According to the information you provided, in the Proposed Transaction the company would issue warrants (the “Warrants”) to a current shareholder (the “Shareholder”) in connection with the Shareholder’s providing a credit facility (the “Credit Facility”). The Warrants would be exercisable for less than the book value per share. The aggregate number of shares of common stock that could be issued upon the exercise of the Warrants would be limited to 19.99% of the pre-transaction outstanding shares of common stock subject to proportional adjustment for stock splits and similar events (the “Aggregate Limit”).

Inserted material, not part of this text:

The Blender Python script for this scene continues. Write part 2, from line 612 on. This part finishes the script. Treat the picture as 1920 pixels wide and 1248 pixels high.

In addition, a holder of the Warrants, whether the Shareholder or a subsequent transferee, could not exercise the Warrants if the result would be the holder’s owning more than 19.99% of the company’s outstanding shares of common stock or voting power after giving effect to the shares issued as a result of such exercise (the “Ownership Limit”). The Credit Facility is not convertible into common stock.
 
Following our review of the information you provided, we have determined that the Proposed Transaction, structured as you described, would not require shareholder approval under the Rules. Given the Ownership Limit, shareholder approval is not required under Listing Rule 5635(b) because the issuance could not result in a change control.  Given the Aggregate Limit, shareholder approval is not required under Listing Rule 5635(d) because the number of shares that could be issued is less than 20% of the pre-transaction outstanding shares.